A report by the nonpartisan Urban Institute calls the rules setting state retirement benefits arbitrary. It restricted its analysis to employees hired in 2013 who will receive pension benefits through the State Employee Retirement System, or SERS:

Under SERS, 76 percent of all state-financed pension benefits go to the 25 percent of employees receiving the most benefits. The remaining 75 percent of the workforce receives only 24 percent of all state-financed benefits. The top 5 percent receives 22 percent of all payments.

The report calls the system a bum deal for short-term workers and people who want to work past the retirement age:

Which employees benefit most from the plan depends arbitrarily on when they joined and how long they worked. For example, age-25 hires who separate after 34 years of service receive about $45,000 from the plan, net of their own required contributions, but receive $250,000 if they stay one more year.

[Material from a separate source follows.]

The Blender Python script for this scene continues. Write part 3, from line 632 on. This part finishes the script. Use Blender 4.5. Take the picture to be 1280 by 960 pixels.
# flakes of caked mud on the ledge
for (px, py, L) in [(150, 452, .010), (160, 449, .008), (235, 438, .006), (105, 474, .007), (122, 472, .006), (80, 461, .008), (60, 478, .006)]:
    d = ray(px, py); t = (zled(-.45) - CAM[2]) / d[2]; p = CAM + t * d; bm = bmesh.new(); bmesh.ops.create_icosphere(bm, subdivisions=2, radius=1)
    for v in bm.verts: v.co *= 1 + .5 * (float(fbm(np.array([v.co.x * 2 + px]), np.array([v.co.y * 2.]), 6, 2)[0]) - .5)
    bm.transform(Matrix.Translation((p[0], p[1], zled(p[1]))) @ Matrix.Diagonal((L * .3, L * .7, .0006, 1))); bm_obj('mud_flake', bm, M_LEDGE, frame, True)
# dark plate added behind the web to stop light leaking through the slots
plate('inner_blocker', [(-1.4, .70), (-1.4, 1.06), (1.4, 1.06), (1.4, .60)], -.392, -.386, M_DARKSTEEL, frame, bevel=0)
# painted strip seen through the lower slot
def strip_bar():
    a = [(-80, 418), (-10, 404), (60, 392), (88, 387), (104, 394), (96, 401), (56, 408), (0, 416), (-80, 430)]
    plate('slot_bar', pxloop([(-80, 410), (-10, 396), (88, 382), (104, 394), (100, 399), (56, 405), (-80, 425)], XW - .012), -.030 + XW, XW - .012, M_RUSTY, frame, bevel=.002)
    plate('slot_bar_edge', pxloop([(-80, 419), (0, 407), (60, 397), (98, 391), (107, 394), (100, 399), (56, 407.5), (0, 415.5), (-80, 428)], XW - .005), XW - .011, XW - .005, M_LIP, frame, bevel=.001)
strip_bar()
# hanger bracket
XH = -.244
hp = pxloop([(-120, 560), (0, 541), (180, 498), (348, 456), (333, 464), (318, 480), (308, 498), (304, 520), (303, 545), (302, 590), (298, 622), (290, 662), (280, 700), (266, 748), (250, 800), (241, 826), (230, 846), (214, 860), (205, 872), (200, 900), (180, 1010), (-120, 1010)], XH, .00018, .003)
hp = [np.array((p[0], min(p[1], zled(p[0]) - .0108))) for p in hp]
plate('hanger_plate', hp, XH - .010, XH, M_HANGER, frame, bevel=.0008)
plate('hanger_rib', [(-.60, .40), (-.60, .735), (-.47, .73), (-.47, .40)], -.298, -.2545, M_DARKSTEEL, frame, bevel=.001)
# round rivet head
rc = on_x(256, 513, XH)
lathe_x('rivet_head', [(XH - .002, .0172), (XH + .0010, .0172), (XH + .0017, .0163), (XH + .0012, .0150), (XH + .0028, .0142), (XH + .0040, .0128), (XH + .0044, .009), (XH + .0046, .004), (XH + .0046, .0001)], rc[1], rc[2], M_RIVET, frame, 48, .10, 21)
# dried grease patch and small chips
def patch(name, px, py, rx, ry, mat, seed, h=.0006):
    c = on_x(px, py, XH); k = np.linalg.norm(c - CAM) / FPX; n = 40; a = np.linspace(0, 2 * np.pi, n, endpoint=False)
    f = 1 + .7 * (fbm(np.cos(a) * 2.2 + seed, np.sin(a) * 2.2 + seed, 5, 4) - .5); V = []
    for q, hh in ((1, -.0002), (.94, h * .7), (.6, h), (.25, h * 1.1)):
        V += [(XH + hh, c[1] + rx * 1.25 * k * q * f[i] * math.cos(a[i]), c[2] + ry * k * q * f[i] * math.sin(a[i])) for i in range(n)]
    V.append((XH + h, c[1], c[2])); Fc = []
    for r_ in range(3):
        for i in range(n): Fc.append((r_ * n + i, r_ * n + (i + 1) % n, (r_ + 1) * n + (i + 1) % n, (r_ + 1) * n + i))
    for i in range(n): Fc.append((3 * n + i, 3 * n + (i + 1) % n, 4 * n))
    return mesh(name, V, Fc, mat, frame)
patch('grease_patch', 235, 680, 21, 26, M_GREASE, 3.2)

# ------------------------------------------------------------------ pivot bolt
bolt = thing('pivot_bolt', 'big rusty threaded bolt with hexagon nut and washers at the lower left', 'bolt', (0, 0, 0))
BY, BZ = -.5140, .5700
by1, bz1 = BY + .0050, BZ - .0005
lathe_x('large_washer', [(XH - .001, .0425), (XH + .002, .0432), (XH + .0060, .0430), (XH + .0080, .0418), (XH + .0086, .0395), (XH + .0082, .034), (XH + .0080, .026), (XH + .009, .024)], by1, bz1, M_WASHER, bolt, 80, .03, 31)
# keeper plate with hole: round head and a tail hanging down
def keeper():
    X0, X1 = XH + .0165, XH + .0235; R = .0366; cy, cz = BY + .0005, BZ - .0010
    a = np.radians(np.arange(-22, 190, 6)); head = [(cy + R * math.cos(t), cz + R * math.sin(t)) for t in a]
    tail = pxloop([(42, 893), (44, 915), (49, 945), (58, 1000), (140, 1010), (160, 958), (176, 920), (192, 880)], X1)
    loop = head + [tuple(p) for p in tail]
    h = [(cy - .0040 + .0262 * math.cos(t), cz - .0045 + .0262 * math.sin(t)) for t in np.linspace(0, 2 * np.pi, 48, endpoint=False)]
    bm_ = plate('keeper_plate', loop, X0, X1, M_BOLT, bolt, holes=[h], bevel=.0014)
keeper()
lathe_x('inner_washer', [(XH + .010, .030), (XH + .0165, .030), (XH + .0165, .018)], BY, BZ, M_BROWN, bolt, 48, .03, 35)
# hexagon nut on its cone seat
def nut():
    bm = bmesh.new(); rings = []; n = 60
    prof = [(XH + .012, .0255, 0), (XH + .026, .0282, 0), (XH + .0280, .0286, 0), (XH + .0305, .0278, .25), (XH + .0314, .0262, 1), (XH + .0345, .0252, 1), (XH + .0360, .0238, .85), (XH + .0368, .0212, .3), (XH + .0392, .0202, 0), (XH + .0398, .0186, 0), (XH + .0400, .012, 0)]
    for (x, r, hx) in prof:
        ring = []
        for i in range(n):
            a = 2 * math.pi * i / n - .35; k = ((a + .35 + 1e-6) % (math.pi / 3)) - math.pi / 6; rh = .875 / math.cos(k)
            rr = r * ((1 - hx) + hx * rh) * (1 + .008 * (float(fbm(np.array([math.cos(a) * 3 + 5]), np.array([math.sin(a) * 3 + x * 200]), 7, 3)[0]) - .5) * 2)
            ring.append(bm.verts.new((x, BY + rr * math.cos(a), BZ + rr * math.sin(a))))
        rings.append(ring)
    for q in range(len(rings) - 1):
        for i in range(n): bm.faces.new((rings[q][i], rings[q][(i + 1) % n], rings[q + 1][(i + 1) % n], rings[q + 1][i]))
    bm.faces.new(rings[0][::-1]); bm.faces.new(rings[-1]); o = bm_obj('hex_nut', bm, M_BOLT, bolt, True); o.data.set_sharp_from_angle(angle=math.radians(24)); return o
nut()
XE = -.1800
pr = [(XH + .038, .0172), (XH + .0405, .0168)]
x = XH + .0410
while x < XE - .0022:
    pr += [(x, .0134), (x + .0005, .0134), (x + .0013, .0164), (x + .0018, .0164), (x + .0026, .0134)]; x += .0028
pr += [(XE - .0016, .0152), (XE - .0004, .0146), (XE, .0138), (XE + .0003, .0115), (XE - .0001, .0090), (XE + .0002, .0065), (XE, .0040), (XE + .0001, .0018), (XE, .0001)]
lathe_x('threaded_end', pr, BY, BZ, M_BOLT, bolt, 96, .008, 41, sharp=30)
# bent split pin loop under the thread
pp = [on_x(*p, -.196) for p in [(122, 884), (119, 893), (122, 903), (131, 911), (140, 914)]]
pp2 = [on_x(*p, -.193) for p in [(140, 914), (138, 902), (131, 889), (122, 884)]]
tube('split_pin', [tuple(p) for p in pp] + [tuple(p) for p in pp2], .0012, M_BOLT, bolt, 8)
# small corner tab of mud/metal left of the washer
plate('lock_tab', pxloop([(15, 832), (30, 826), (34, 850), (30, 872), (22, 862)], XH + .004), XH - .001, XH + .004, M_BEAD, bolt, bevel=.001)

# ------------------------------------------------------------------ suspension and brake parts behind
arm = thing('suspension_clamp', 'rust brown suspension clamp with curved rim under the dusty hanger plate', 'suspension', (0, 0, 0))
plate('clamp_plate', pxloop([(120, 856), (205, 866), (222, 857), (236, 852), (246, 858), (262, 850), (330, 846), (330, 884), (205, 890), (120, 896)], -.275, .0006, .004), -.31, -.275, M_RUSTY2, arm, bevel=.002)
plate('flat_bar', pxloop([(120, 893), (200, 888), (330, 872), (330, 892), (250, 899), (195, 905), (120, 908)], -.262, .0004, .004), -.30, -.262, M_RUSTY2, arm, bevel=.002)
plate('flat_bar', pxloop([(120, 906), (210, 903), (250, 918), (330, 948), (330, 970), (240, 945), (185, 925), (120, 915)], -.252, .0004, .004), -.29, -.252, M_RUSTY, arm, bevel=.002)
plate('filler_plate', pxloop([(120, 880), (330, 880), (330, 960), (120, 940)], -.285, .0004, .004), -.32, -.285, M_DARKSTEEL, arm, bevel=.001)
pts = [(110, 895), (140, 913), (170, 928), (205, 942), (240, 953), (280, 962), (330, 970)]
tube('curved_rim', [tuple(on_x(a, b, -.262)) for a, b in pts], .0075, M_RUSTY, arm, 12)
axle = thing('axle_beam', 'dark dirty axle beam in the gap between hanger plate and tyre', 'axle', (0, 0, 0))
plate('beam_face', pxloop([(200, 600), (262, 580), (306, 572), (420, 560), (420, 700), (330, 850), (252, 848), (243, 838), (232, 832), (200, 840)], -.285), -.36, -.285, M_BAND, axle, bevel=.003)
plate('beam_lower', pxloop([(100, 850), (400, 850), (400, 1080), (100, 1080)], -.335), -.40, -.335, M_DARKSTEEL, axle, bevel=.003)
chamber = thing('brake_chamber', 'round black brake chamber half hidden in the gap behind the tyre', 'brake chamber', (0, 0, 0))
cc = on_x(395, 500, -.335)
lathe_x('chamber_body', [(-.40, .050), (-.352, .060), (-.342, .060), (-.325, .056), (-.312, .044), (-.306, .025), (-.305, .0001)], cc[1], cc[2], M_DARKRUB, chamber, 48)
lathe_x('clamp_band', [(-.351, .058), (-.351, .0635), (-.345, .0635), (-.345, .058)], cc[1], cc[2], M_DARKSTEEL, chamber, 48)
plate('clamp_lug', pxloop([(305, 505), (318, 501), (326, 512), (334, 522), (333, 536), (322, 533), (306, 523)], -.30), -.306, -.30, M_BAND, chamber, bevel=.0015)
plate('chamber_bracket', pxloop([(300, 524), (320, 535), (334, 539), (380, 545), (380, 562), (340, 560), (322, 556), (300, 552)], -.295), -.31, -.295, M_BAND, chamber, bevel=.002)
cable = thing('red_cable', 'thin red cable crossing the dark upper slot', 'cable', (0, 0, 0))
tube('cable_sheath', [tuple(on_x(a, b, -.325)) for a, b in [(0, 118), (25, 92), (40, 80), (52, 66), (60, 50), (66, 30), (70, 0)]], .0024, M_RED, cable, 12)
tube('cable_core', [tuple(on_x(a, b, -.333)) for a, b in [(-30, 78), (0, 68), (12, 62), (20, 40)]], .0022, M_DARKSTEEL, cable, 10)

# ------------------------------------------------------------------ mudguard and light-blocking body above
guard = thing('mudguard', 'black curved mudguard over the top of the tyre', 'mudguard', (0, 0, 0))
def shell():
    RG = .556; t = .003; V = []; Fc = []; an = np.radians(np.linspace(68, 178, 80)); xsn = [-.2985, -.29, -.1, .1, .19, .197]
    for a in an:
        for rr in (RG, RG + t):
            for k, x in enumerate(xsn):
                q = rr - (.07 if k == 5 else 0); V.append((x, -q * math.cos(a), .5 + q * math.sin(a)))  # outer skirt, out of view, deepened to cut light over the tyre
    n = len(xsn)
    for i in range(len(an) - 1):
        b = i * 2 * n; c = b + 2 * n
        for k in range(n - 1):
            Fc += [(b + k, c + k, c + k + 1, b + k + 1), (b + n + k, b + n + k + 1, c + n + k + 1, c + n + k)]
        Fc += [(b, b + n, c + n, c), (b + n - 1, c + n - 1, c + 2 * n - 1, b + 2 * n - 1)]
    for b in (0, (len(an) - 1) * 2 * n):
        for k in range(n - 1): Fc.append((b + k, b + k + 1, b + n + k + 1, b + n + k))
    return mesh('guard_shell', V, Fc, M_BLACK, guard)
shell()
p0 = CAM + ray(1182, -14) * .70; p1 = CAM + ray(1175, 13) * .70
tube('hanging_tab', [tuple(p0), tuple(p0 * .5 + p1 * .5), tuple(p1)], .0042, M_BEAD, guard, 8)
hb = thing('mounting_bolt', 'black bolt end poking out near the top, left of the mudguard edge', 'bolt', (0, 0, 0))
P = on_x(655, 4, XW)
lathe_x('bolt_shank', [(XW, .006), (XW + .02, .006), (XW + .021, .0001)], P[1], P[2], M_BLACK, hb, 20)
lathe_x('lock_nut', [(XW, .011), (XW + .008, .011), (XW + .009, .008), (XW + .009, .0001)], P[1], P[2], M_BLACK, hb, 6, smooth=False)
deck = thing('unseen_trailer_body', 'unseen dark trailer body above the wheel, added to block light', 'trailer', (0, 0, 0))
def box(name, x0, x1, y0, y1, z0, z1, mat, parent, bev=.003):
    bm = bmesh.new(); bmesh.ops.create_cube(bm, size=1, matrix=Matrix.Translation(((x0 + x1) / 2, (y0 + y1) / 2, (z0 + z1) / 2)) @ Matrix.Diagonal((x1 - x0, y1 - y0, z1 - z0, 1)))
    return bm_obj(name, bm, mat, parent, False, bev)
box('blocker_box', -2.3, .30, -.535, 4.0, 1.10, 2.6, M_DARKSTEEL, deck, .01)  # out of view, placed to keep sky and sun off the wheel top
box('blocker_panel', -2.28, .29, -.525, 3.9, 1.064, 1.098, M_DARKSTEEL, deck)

“There is this sense out there that traditional defined benefit plans are the best type of retirement security that workers can have,” said Richard Johnson, a senior fellow with the Urban Institute. “For some people, that’s true, but it’s not true for everyone.”

There’s also the question of what “human resource goals” the pension rules achieve, Johnson said. Are workers who stay with the state for 35 years really more productive than people who stay on for just 25 or 30 years?

“I more get the sense that these rules have just sort of evolved over time, that there hasn’t been a lot of thought put into the kind of incentives that they create for workers,” Johnson said.

Pension benefit rules are set in law by the General Assembly.

The report also knocks Pennsylvania for not putting enough money into its state employee retirement fund, which was only 59 percent funded in 2013.

State lawmakers have spent a lot of time in Harrisburg recently debating pension changes for both state and school employees. But most proposals would take relatively small chunks out of what the state owes in pension benefits. Legislative support for those proposals ranges from insufficient to nonexistent.

The Urban Institute report did not consider the state’s Public School Employee Retirement System, the larger of the state’s two pension funds.